Sunday, September 11, 2005

some days i wish i could fly

the sky felt so far away today, as if there were no way of actually grasping it's magnitude, beauty, wonder. it felt as though it's size overwhelmed the ability to comprehend that something as small and large as the human heart could fit in the same world. but looking up made me feel closer to those who are so far away right now because i know the same sky reaches them, like a blanket big enough to comfort us all when we're cold.
the funny thing is that when you try to break the sky down into something small enough to hold in your hand, it can't be done. kind of like love, or humanity, or freedom, or repression. so you learn to fly across and through it, experiencing it like a bird, rather than killing it like a hunter.
i'm such a hunter sometimes though. hah. i mean look at me, typing away as fast as i can, trying to grasp some kind of fleeting feeling that eats away at me.
i really miss my friends. i'm having a good time here. but i miss my friends so much. and when i look up at the sky and think about living like a bird, i can't help but recognize that they fly together.

last night brian walked me home from his appartment and we stopped and just lied out on grass and looked up at the stars and talked. just sitting there it was kind of unspoken (before i spoke it, hah) how incredible it is that human nature begs for people to feel connected. we go to immeasurable heights just to reach that goal, that togetherness, that sense and feeling inside that our lives are more meaningful because they've been shared and understood.

i guess i kind of feel broken hearted because god, i am so in love with the people who have been in my life thus far. i am so in love with jodi and kathleen and micayla and judy and danielle and mike and ryan and lindsay and my mother and my father and my brother and the people who made my everyday life just mean more because i could share it with them. and the truth is, it hurts to be away from those people. i know that love still thrives, but it's crazy how much i feel like this huge hole is inside me without them around to just see what great lives they're living. i mean, i am SO thankful for beautiful technology like the internet that helps us stay connected and updated... and i wouldn't want my friends to be any other places.. because i know they're living the best they could be. they're making such amazing things out of their lives.. but GOOD LORD! haha.. it's so crazy to go from having the most incredible people on this planet in your everyday life, all the time... to well, just not spending that time together.

i smile when i cry about it because it's such a beautiful pain to feel. to love someone so much that you cry when you're not together.


and i want to go to college perk! that place was a second home! i'm going to have to make mikey pick me up and drive me there. haha. music has been a very close friend lately.


ah, well.. i've got a heavy load of work to do.

what a strange world it is. what a funny feeling it is to feel so much.

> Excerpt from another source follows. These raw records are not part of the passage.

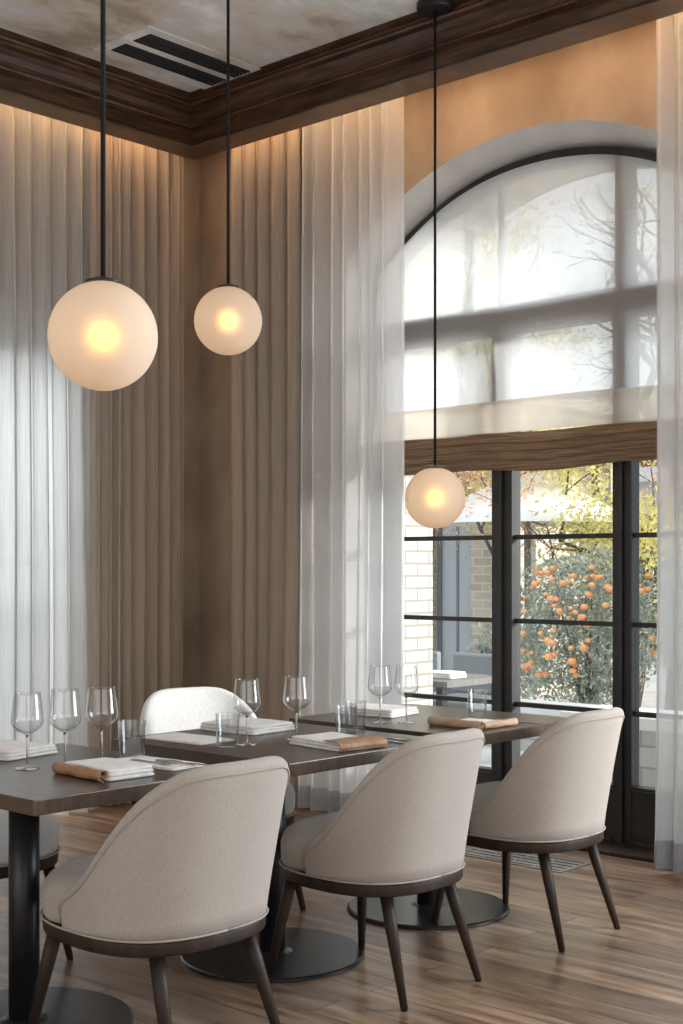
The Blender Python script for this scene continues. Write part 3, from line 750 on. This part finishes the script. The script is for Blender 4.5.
card('thin cream menu card behind the tan-edged napkin on the nearest table', (3.03, -2.87, TT), R(4), .30, .15)
def knife(label, loc, rz, L=.21):
    t = thing('table_knife', label, 'knife', loc, rz, 'table knives')
    mb = MB(); secs = [(-.5, .003, .004), (-.48, .006, .006), (-.2, .007, .007), (-.05, .005, .005), (-.02, .004, .004)]
    mb.rings([[(f * L, -w, 0), (f * L, w, 0), (f * L, w, h), (f * L, -w, h)] for f, w, h in secs]); mb.build('handle', M['silver'], t, smooth=True)
    mb = MB(); secs = [(-.02, .004, .0024), (.05, .009, .002), (.3, .010, .002), (.43, .008, .0018), (.5, .002, .0014)]
    mb.rings([[(f * L, -w * .6, .001), (f * L, w, .001), (f * L, w, .001 + h), (f * L, -w * .6, .001 + h)] for f, w, h in secs]); mb.build('blade', M['silver'], t, smooth=True)
    return t
def fork(label, loc, rz, L=.20):
    t = thing('table_fork', label, 'fork', loc, rz, 'table forks')
    mb = MB(); secs = [(-.5, .005, .003), (-.45, .008, .003), (-.1, .003, .003), (.15, .003, .003), (.2, .010, .003), (.25, .012, .003)]
    mb.rings([[(f * L, -w, 0), (f * L, w, 0), (f * L, w, h), (f * L, -w, h)] for f, w, h in secs]); mb.build('handle', M['silver'], t, smooth=True)
    for k in range(4):
        y = -.0098 + .0065 * k; mb = MB(); mb.tube([(.25 * L, y, .0018), (.38 * L, y, .001 + .0015), (.5 * L, y * .9, .006)], [.0018, .0016, .0008], 6); mb.build('tine', M['silver'], t, smooth=True)
    return t
knife('steel table knife right of the tumbler on the nearest table', (3.13, -2.845, TT + .0085), R(12))
fork('steel table fork behind the tan-edged napkin on the nearest table', (3.05, -2.895, TT + .0085), R(2))
knife('steel table knife behind the tan-cornered napkin on the middle table', (3.20, -1.99, TT), R(-4))
fork('steel table fork behind the tan-cornered napkin on the middle table', (3.17, -1.93, TT), R(2))
knife('steel table knife at the right end of the farthest table', (3.22, -1.21, TT), R(5))

# ------------------------------------------------------------------ outdoors
tag(MB().box((-40, .70, -.3), (40, 50, -.1)).build('terrace', M['paving']), kind='structure')
tag(MB().box((-40, -20, -.3), (-.3, .70, -.1)).build('side_yard', M['paving']), kind='structure')
def leafcloud(pts, size, seed, mb=None):
    rnd = random.Random(seed); mb = mb or MB()
    for p in pts:
        u = Vector((rnd.gauss(0, 1), rnd.gauss(0, 1), rnd.gauss(0, 1) - .3)).normalized(); w = u.cross(Vector((rnd.random(), rnd.random(), rnd.random() + .2))).normalized()
        s = size * rnd.uniform(.6, 1.3); n = u.cross(w) * s * .12; p = Vector(p)
        k = len(mb.v); mb.v += [tuple(p - u * s), tuple(p - w * s * .45 + n), tuple(p + u * s), tuple(p + w * s * .45 + n)]
        mb.face([k, k + 1, k + 2]); mb.face([k, k + 2, k + 3])
    return mb
def blob(c, r, n, rnd, shell=.45):
    out = []
    while len(out) < n:
        v = Vector((rnd.uniform(-1, 1), rnd.uniform(-1, 1), rnd.uniform(-1, 1))); L = v.length
        if L > 1 or L < shell * rnd.random(): continue
        q = 1 + .25 * noise.noise(v * 2.5 + Vector(c)); out.append((c[0] + v.x * r[0] * q, c[1] + v.y * r[1] * q, max(.02, c[2] + v.z * r[2] * q)))
    return out
def bush(name, label, loc, r, n, m, seed, size=.045, group=None, flowers=0):
    rnd = random.Random(seed); t = thing(name, label, 'shrub', loc, 0, group)
    f = leafcloud(blob((0, 0, r[2]), r, n, rnd), size, seed).me('foliage'); link('foliage', f, m, t)
    mb = MB()
    for k in range(7):
        a = rnd.uniform(0, 2 * PI); q = rnd.uniform(.3, .8); mb.tube([(0, 0, -.08), (q * r[0] * .5 * math.cos(a), q * r[1] * .5 * math.sin(a), r[2] * .8), (q * r[0] * math.cos(a), q * r[1] * math.sin(a), r[2] * 1.5)], [.02, .012, .004], 6)
    mb.build('stem', M['bark'], t)
    if flowers:
        proto = MB(); rs = []
        for k in range(1, 6):
            a = PI * k / 6; rs.append([(.045 * math.sin(a) * math.cos(2 * PI * j / 10) * (1 + .18 * (j % 2)), .045 * math.sin(a) * math.sin(2 * PI * j / 10) * (1 + .18 * (j % 2)), -.038 * math.cos(a)) for j in range(10)])
        pm = proto.rings(rs).me('flower'); pm.materials.append(M['petal']); cnt = 0
        while cnt < flowers:
            a = rnd.uniform(-2.9, .5); zz = rnd.uniform(-.55, .8); q = math.sqrt(1 - zz * zz) * rnd.uniform(.95, 1.12)
            if rnd.random() > .45 + .55 * math.cos(a + 1.6) ** 2: continue
            o = bpy.data.objects.new('flower', pm); COL.objects.link(o); o.parent = t; s = rnd.uniform(.40, .85); o.scale = (s, s, s)
            o.location = (r[0] * q * math.cos(a), r[1] * q * math.sin(a), r[2] * (1 + zz)); cnt += 1
    return t
bush('flowering_shrub', 'grey-green shrub covered in orange blossoms, outside the middle door pane', (.14, 4.2, .12), (.66, .6, .68), 11000, M['leaf_bush'], 11, .026, None, 90)
bush('shrub', 'dusty dark shrub outside the right-hand door pane', (1.42, 4.3, .10), (.50, .6, .95), 5000, M['leaf_dark'], 12, .035)
bush('shrub', 'small grey-green shrub left of the orange-flowered one, beside the brick column', (-.98, 4.6, .0), (.38, .4, .42), 2600, M['leaf_bush'], 13, .035)
# planter ledge
pl = thing('planter_wall', 'low white garden wall in front of the flowering shrub', 'garden wall', (0, 0, 0))
MB().box((-.75, 3.25, -.1), (2.6, 3.55, .20)).build('wall_body', M['block'], pl)
MB().box((-.78, 3.20, .20), (2.65, 3.60, .27)).build('coping', M['white_render'], pl, bevel=.01)
sl = thing('stone_bench', 'white-topped grey stone block bench outside the right door pane', 'bench', (0, 0, 0))
MB().box((1.55, 1.75, -.1), (3.3, 2.15, .36)).build('bench_body', M['block'], sl)
MB().box((1.50, 1.70, .36), (3.35, 2.20, .44)).build('seat_slab', M['white_render'], sl, bevel=.01)
# neighbouring wing: blue-grey glazed door, tan brick column
wg = thing('garden_building', 'tan brick garden building with a blue-grey glazed door', 'building', (0, 0, 0))
MB().box((-6.5, 6.0, -.1), (-2.95, 9.0, 3.1)).box((-2.95, 6.01, 2.25), (-2.44, 9.0, 3.1)).box((-2.44, 6.0, -.1), (-2.17, 9.0, 3.1)).build('brick_wall', M['brick_far'], wg)
dr = MB().box((-2.95, 6.08, -.1), (-2.90, 6.16, 2.25)).box((-2.50, 6.08, -.1), (-2.44, 6.16, 2.25)).box((-2.90, 6.08, 2.15), (-2.50, 6.16, 2.25)).box((-2.90, 6.08, -.1), (-2.50, 6.16, .05)).box((-2.70, 6.09, .05), (-2.67, 6.15, 2.15)).build('door', M['blue_grey'], wg)
mg = principled('dark_reflective_glass', (.36, .40, .43), rough=.08, spec=1)
MB().box((-2.90, 6.10, .05), (-2.50, 6.12, 2.15)).build('pane', mg, dr)
MB().box((-6.7, 5.8, 3.1), (-2.0, 9.2, 3.22)).build('roof', M['roof'], wg)
# patio umbrella
um = thing('patio_umbrella', 'open white patio umbrella beyond the middle door pane', 'umbrella', (-1.15, 5.2, -.1))
mb = MB(); rs = []
for k in range(9):
    f = k / 8; rr = .02 + .92 * f; z = 2.36 - .42 * f ** 1.15
    rs.append([(rr * (1 - .06 * (1 - abs(math.cos(4 * 2 * PI * j / 64)))) * math.cos(2 * PI * j / 64), rr * (1 - .06 * (1 - abs(math.cos(4 * 2 * PI * j / 64)))) * math.sin(2 * PI * j / 64), z) for j in range(64)])
rs.append([(x * .998, y * .998, z - .09) for x, y, z in rs[-1]]); rs += [[(x * .995, y * .995, z - .012) for x, y, z in r] for r in rs[:-1][::-1]]
mb.rings(rs, True, True).build('canopy', M['canvas'], um)
MB().tube([(0, 0, 0), (0, 0, 2.38)], .025, 12).build('pole', M['grey_wood'], um)
MB().lathe([(0, 0), (.28, 0), (.28, .05), (.06, .08), (.04, .2), (0, .2)]).build('base', M['stone'], um)
for k in range(8):
    a = 2 * PI * k / 8; MB().tube([(0, 0, 2.32), (.9 * math.cos(a), .9 * math.sin(a), 1.91)], .008, 6).build('rib', M['grey_wood'], um)
# pergola posts
pg = thing('pergola', 'grey timber garden pergola with slim posts behind the flowering shrub', 'pergola', (0, 0, 0))
for (x, y) in ((-2.02, 6.5), (-1.18, 6.5), (-2.02, 8.4), (-1.18, 8.4)):
    MB().box((x - .045, y - .045, -.1), (x + .045, y + .045, 2.5)).build('post', M['grey_wood'], pg)
for y in (6.5, 8.4): MB().box((-2.12, y - .03, 2.5), (-1.0, y + .03, 2.62)).build('beam', M['grey_wood'], pg)
for k in range(4): MB().box((-2.05 + .29 * k, 6.3, 2.62), (-2.01 + .29 * k, 8.6, 2.68)).build('rafter', M['grey_wood'], pg)
# outdoor table and chairs, seen beside the column
ot = thing('patio_table', 'grey outdoor dining table on the terrace left of the door mullion', 'table', (.36, 1.62, -.1))
MB().box((-.7, -.32, .67), (.55, .32, .71)).build('tabletop', M['grey_wood'], ot, bevel=.004)
for x in (-.64, .49):
    for y in (-.3, .3): MB().box((x - .025, y - .025, 0), (x + .025, y + .025, .67)).build('leg', M['black_metal'], ot)
MB().box((-.64, -.02, .2), (.49, .02, .24)).build('stretcher', M['black_metal'], ot)
def pchair(label, loc, rz):
    t = thing('patio_chair', label, 'chair', loc, rz, 'outdoor chairs')
    MB().box((-.24, -.24, .42), (.24, .24, .49)).build('seat', M['outdoor_seat'], t, bevel=.02)
    MB().box((.20, -.24, .50), (.26, .24, .80)).build('backrest', M['outdoor_seat'], t, bevel=.02)
    for x in (-.2, .2):
        for y in (-.2, .2): MB().tube([(x, y, .42), (x * 1.1, y * 1.1, 0)], .013, 8).build('leg', M['black_metal'], t)
pchair('grey outdoor chair behind the patio table, left one', (-.40, 2.35, -.1), R(90))
pchair('grey outdoor chair behind the patio table, right one', (.22, 2.35, -.1), R(90))
on = napkin('white folded napkin on the grey outdoor table', (.68, 1.55, .612), R(5), .26, .2, .04, 3, group='outdoor napkins')
# trees
def tree(name, label, loc, h, m, seed, nleaf, spread=1.0, r0=.09, leaf=.06, group='garden trees', depth=5, low=.35):
    rnd = random.Random(seed); t = thing(name, label, 'tree', loc, 0, group); mb = MB(); tips = []
    def br(p, d, L, r, k):
        pts = [p]; q = p
        for i in range(3):
            d = (d + Vector((rnd.gauss(0, .13), rnd.gauss(0, .13), rnd.gauss(.02, .08)))).normalized(); q = q + d * (L / 3); pts.append(q)
        mb.tube(pts, [r, r * .88, r * .76, r * .64], 6 if k < 3 else 4)
        if k >= 2: tips.extend(pts[1:])
        if k >= depth: return
        for j in range(2 if rnd.random() < .45 else 3):
            e = Vector((rnd.gauss(0, 1), rnd.gauss(0, 1), rnd.gauss(.15, .5))).normalized()
            br(q if j else pts[2], (d * .8 + e * .62 * spread).normalized(), L * rnd.uniform(.62, .82), r * rnd.uniform(.5, .68), k + 1)
    br(Vector((0, 0, -.1)), Vector((0, 0, 1)), h * low, r0, 0)
    mb.build('trunk', M['bark'], t)
    pts = [tuple(rnd.choice(tips) + Vector((rnd.gauss(0, .16), rnd.gauss(0, .16), rnd.gauss(0, .13)))) for _ in range(nleaf)]
    if nleaf: link('foliage', leafcloud(pts, leaf, seed).me('foliage'), m, t)
    return t
tree('autumn_tree', 'tree with yellow autumn leaves behind the upper left of the arch', (-2.5, 5.0, 0), 6.4, M['leaf_yellow'], 21, 11000, 1.1, .06, .042)
tree('bare_tree', 'nearly bare dark tree behind the right half of the arch', (-.35, 6.6, 0), 5.4, M['leaf_yellow'], 26, 900, 1.2, .13, .04, depth=6)
tree('autumn_tree', 'low tree with yellow leaves spreading over the patio umbrella', (-.06, 5.3, 0), 2.2, M['leaf_yellow'], 23, 9000, 1.6, .035, .032, low=.6, depth=4)
tree('autumn_tree', 'low orange-leaved tree beside the garden building door', (-1.52, 5.3, 0), 2.1, M['leaf_orange'], 24, 5000, 1.5, .035, .026, low=.62, depth=4)
tree('green_tree', 'fresh green tree behind the right-hand panes', (1.3, 6.6, 0), 2.5, M['leaf_green'], 25, 7000, 1.4, .04, .032, low=.42, depth=4)
tree('bare_tree', 'slim bare tree with crossing branches behind the middle of the arch', (-3.4, 8.5, 0), 6.0, M['leaf_yellow'], 30, 1200, 1.1, .11, .05, depth=6)
# far backdrop: clipped hedge and a pale house
hd = thing('hedge', 'long dark green hedge far behind the garden', 'hedge', (0, 0, 0))
rnd = random.Random(5)
pts = [(rnd.uniform(-16, 3), 15 + rnd.uniform(0, .5), rnd.uniform(-.1, 1) ** .5 * 1.9 if False else rnd.uniform(-.1, 2.0)) for _ in range(16000)]
link('foliage', leafcloud(pts, .09, 4).me('foliage'), M['leaf_bush'], hd)
MB().box((-16, 15.2, -.1), (3, 15.4, 1.8)).build('branch_core', M['bark'], hd)
ho = thing('house', 'pale house with light shingle roof far beyond the hedge', 'house', (0, 0, 0))
MB().box((-14, 20, -.1), (-3, 26, 3.2)).build('walls', M['white_render'], ho)
mb = MB(); mb.rings([[(-14.4, 19.5, 3.1), (-14.4, 26.5, 3.1), (-14.4, 23, 5.2)], [(-2.6, 19.5, 3.1), (-2.6, 26.5, 3.1), (-2.6, 23, 5.2)]]); mb.build('roof', M['roof'], ho)
for x in (-12, -9.5, -7, -4.6): MB().box((x, 19.96, .9), (x + 1.1, 20, 2.3)).build('window', M['blue_grey'], ho)
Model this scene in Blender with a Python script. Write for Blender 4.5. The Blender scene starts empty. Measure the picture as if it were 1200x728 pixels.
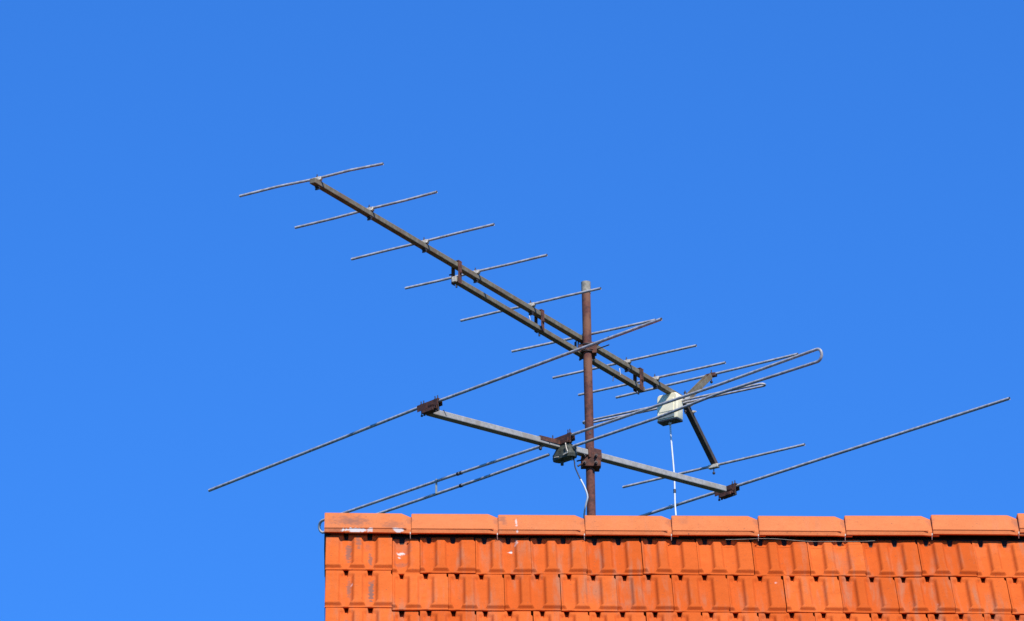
import bpy, bmesh, math, random
from mathutils import Vector, Matrix, Quaternion
random.seed(11)
V = Vector
scn = bpy.context.scene
COL = scn.collection

# ------------------------------------------------------------------ materials
def new_mat(name):
    m = bpy.data.materials.new(name); m.use_nodes = True
    nt = m.node_tree
    return m, nt, nt.nodes['Principled BSDF']

def N(nt, t, **kw):
    n = nt.nodes.new(t)
    for k, v in kw.items():
        if k.startswith('i_'):
            n.inputs[k[2:].replace('_', ' ')].default_value = v
        else:
            setattr(n, k, v)
    return n

def mix(nt, fac, a, b, mode='MIX'):
    n = nt.nodes.new('ShaderNodeMix'); n.data_type = 'RGBA'; n.blend_type = mode
    for sock, val in ((n.inputs[0], fac), (n.inputs[6], a), (n.inputs[7], b)):
        if hasattr(val, 'links'):
            nt.links.new(val, sock)
        elif isinstance(val, (int, float)):
            sock.default_value = val
        else:
            sock.default_value = (*val, 1)
    return n.outputs[2]

def ramp(nt, src, a, b, lo=0.0, hi=1.0):
    n = nt.nodes.new('ShaderNodeMapRange'); n.interpolation_type = 'SMOOTHSTEP'
    nt.links.new(src, n.inputs[0])
    n.inputs[1].default_value = a; n.inputs[2].default_value = b
    n.inputs[3].default_value = lo; n.inputs[4].default_value = hi
    return n.outputs[0]

def noise(nt, scale, detail=4, rough=.55, vec=None, dist=0.0):
    n = nt.nodes.new('ShaderNodeTexNoise')
    n.inputs['Scale'].default_value = scale; n.inputs['Detail'].default_value = detail
    n.inputs['Roughness'].default_value = rough; n.inputs['Distortion'].default_value = dist
    if vec is not None: nt.links.new(vec, n.inputs['Vector'])
    return n.outputs['Fac']

def coords(nt, scale=None):
    tc = nt.nodes.new('ShaderNodeTexCoord')
    out = tc.outputs['Object']
    if scale:
        mp = nt.nodes.new('ShaderNodeMapping'); mp.inputs['Scale'].default_value = scale
        nt.links.new(out, mp.inputs['Vector']); out = mp.outputs['Vector']
    return out

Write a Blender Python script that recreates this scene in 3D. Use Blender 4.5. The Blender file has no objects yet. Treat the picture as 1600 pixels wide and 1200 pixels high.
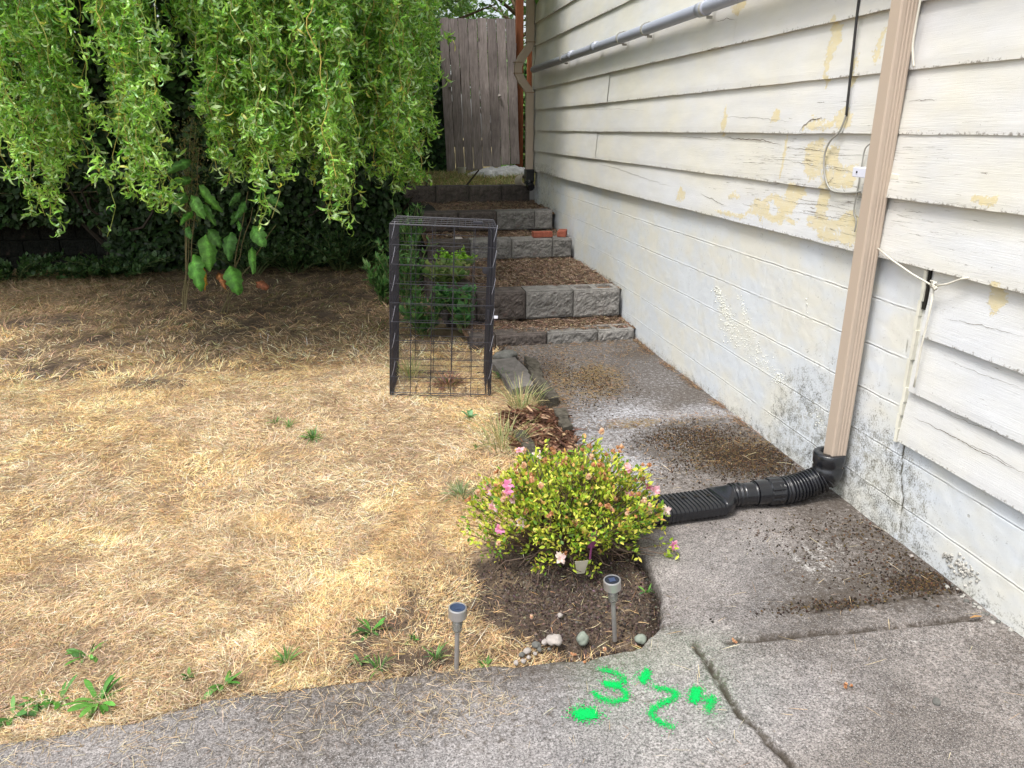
import bpy, math, random
import numpy as np
from mathutils import Vector, Matrix

R = math.radians
random.seed(7)
rs = np.random.RandomState(11)
S = bpy.context.scene
COL = S.collection

# ------------------------------------------------------------------ camera
CAM_H = 1.6
PITCH = math.atan(399/1200.); YAW = R(10.4); FPX = 1200.
cam_d = bpy.data.cameras.new('camera'); cam = bpy.data.objects.new('camera', cam_d); COL.objects.link(cam)
cam.location = (0, 0, CAM_H); cam.rotation_euler = (math.pi/2-PITCH, 0, -YAW)
cam_d.sensor_width = 36; cam_d.lens = 27.0; cam_d.clip_start = 0.05; cam_d.clip_end = 500
S.camera = cam
S.render.resolution_x = 1024; S.render.resolution_y = 768

# ------------------------------------------------------------------ sky, sun, exposure
SUN_EL = 62; SUN_AZ = 232       # azimuth in degrees clockwise from +Y
w = bpy.data.worlds.new('World'); S.world = w; w.use_nodes = True
wn = w.node_tree; wn.nodes.clear()
wo = wn.nodes.new('ShaderNodeOutputWorld'); bg = wn.nodes.new('ShaderNodeBackground')
sky = wn.nodes.new('ShaderNodeTexSky'); sky.sky_type = 'NISHITA'; sky.sun_disc = False
sky.sun_elevation = R(SUN_EL); sky.sun_rotation = R(SUN_AZ); sky.air_density = 1.0; sky.dust_density = 4.0; sky.ozone_density = 1.0
hs = wn.nodes.new('ShaderNodeHueSaturation'); hs.inputs['Saturation'].default_value = 0.42
wn.links.new(sky.outputs[0], hs.inputs['Color']); wn.links.new(hs.outputs[0], bg.inputs[0])
bg.inputs[1].default_value = 0.15
wn.links.new(bg.outputs[0], wo.inputs[0])
sd = bpy.data.lights.new('sun', 'SUN'); sun = bpy.data.objects.new('sun', sd); COL.objects.link(sun)
sd.energy = 1.75; sd.angle = R(16); sd.color = (1.0, 0.96, 0.90)
sun.rotation_euler = (R(90-SUN_EL), 0, R(180-SUN_AZ))
S.view_settings.view_transform = 'Standard'; S.view_settings.look = 'None'
S.view_settings.exposure = 0.83; S.view_settings.gamma = 1
S.render.engine = 'CYCLES'

# ------------------------------------------------------------------ measuring: pixel of the 1600 px photo -> world point on a known plane
WX = 2.056
def ray(u, v):
    r = u-800; a = 600-v
    F = FPX*math.cos(PITCH)+a*math.sin(PITCH); U = a*math.cos(PITCH)-FPX*math.sin(PITCH)
    return (F*math.sin(YAW)+r*math.cos(YAW), F*math.cos(YAW)-r*math.sin(YAW), U)
def G(u, v, z=0.0):
    d = ray(u, v); s = (z-CAM_H)/d[2]; return (d[0]*s, d[1]*s, z)
def WL(u, v, x=WX):
    d = ray(u, v); s = x/d[0]; return (x, d[1]*s, CAM_H+d[2]*s)
def PY(u, v, y):
    d = ray(u, v); s = y/d[1]; return (d[0]*s, y, CAM_H+d[2]*s)

# ------------------------------------------------------------------ noise
_T = np.random.RandomState(3).rand(256, 256)
def vn(x, y, seed=0):
    x = np.asarray(x, float)+seed*17.3; y = np.asarray(y, float)+seed*9.1
    xi = np.floor(x).astype(int); yi = np.floor(y).astype(int); fx = x-xi; fy = y-yi
    fx = fx*fx*(3-2*fx); fy = fy*fy*(3-2*fy)
    a = _T[xi % 256, yi % 256]; b = _T[(xi+1) % 256, yi % 256]; c = _T[xi % 256, (yi+1) % 256]; d = _T[(xi+1) % 256, (yi+1) % 256]
    return (a*(1-fx)+b*fx)*(1-fy)+(c*(1-fx)+d*fx)*fy
def fbm(x, y, seed=0, o=4):
    s = 0; a = .5; t = 0
    for i in range(o):
        s = s+a*vn(np.asarray(x)*2**i, np.asarray(y)*2**i, seed+i); t += a; a *= .5
    return s/t
def sst(a, b, x): t = np.clip((x-a)/(b-a), 0, 1); return t*t*(3-2*t)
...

a little piece of rachael art::
because the world is ever changing... and we don't always know where the circle really ends... or if it even does.

4 Comments:

At 3:38 PM, Anonymous Anonymous said...

it was so good to hear your voice today. its hard to comprehend our different realities when we're so used to sharing one world with each other, but what a comforting feeling it is, to know that even with so much change, we still have who we are because of each other. i wish you could've seen the sky with me today... standing on the rocks looking off into the ocean, feeling so small, and still so BIG at the same time. i see you everyday in so many things... simple reminders and memories. ahhh, i love you!

 
At 8:07 PM, Blogger Jodi said...

i was walking through a forest of tall thin trees with the sun pushing its way through onto the ground and a beautiful blue lake to my left... i was walking in a line of ppl i was hiking with, but i wasn't talking to anyone... first this walk was beautiful, i was taking in all these beautiful things and my heart felt so full and i wanted to photograph every little wonder from the drops of water on the trees to the vast lake and the blue sky. the more i looked, and kept on walking, i became extremely sad. i missed you guys terribly. the beautiful things made me want to sit down and take it in and have some great conversation and be with you and kat and mike. It is a joyful kind of sadness, i experience the same thing... sadness and then a smile. sometimes concentrated periods of sadness.. sometimes more smiles.. i love you so much.

jo

 
At 5:50 AM, Anonymous Anonymous said...

I'm sorry but I have to say this:

a circle can't end, it's a circle.

 
At 9:28 AM, Blogger Rachael said...

haha exactly. there's a picture that goes with it... i guess it doesn't make sense without the drawing.. haha. good point though.